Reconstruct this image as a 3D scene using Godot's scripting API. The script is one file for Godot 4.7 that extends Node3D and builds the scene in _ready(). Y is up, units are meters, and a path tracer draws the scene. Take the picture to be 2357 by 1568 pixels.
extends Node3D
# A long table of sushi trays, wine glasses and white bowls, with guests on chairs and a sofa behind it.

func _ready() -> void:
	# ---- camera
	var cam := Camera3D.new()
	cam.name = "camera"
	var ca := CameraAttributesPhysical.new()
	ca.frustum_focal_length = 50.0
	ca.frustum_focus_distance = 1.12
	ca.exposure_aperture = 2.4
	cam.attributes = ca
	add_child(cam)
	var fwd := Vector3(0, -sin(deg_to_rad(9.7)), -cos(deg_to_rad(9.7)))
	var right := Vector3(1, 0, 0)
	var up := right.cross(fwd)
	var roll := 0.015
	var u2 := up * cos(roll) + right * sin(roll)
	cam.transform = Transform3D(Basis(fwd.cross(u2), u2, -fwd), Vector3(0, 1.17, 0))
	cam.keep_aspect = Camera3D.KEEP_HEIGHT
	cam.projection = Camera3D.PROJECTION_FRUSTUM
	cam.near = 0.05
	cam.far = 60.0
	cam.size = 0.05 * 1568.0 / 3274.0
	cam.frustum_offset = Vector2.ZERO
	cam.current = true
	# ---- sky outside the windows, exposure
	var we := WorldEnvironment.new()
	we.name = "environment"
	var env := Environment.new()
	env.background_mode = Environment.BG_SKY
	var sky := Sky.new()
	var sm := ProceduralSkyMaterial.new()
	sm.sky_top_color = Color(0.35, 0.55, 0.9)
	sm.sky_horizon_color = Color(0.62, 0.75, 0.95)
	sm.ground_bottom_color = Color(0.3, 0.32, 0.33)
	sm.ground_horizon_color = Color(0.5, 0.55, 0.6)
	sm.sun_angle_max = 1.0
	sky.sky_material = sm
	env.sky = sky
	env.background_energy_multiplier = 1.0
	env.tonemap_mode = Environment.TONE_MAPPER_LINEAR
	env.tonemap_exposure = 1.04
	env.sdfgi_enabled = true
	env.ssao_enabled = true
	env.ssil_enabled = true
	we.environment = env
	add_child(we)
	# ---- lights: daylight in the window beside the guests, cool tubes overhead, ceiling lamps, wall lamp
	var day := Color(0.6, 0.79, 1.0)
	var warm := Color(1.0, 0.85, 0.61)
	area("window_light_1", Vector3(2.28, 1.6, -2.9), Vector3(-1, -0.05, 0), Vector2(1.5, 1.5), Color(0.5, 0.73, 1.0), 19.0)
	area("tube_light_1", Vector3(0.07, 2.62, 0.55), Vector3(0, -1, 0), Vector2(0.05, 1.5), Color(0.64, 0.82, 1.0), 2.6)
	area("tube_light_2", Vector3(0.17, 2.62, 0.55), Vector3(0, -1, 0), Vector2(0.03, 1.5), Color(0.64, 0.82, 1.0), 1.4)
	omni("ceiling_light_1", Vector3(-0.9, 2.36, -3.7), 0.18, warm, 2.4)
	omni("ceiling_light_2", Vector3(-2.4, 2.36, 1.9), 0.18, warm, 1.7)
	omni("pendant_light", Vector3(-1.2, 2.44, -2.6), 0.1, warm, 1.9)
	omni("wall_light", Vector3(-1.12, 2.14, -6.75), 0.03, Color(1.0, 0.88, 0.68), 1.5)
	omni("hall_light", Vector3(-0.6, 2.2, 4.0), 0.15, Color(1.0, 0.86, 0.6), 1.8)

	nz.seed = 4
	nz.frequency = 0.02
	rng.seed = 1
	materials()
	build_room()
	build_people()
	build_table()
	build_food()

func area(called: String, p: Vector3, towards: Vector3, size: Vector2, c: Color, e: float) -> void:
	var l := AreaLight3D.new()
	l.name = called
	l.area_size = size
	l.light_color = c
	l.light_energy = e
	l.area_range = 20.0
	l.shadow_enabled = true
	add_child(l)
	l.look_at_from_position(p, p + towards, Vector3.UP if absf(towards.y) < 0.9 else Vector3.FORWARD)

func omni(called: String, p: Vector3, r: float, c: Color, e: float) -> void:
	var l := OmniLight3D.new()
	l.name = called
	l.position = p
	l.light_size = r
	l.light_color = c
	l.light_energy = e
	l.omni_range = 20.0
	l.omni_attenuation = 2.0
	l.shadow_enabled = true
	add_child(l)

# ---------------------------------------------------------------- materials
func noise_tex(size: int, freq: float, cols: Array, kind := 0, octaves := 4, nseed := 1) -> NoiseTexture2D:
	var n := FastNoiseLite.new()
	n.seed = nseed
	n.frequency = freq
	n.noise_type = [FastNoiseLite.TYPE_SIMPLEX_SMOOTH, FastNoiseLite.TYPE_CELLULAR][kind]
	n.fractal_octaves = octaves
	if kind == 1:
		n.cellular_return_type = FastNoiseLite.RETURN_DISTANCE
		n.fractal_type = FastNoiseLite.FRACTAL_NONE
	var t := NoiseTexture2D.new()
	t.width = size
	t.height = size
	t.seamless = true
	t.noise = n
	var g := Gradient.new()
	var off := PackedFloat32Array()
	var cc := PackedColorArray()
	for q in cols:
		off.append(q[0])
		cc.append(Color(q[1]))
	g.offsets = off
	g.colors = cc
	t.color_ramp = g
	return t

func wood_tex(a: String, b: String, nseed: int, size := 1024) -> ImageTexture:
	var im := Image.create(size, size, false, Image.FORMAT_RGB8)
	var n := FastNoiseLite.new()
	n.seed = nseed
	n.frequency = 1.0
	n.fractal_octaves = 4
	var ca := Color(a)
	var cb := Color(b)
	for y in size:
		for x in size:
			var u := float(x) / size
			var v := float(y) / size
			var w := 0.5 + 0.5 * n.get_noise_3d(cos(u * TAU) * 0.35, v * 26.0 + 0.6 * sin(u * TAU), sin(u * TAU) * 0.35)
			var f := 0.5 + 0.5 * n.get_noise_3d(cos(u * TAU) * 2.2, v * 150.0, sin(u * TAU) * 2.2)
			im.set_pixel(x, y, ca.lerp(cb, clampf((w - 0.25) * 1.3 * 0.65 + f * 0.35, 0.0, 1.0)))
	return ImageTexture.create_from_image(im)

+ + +

INSTRUCTIONS FOR THE TASK =
Begin with the first line of the listing and copy exactly through the line that contains "# A long table", please, keeping both ends and leaving out everything after.

SOLUTION TO THE EXERCISE =
Reconstruct this image as a 3D scene using Godot's scripting API. The script is one file for Godot 4.7 that extends Node3D and builds the scene in _ready(). Y is up, units are meters, and a path tracer draws the scene. Take the picture to be 2357 by 1568 pixels.
extends Node3D
# A long table of sushi trays, wine glasses and white bowls, with guests on chairs and a sofa behind it.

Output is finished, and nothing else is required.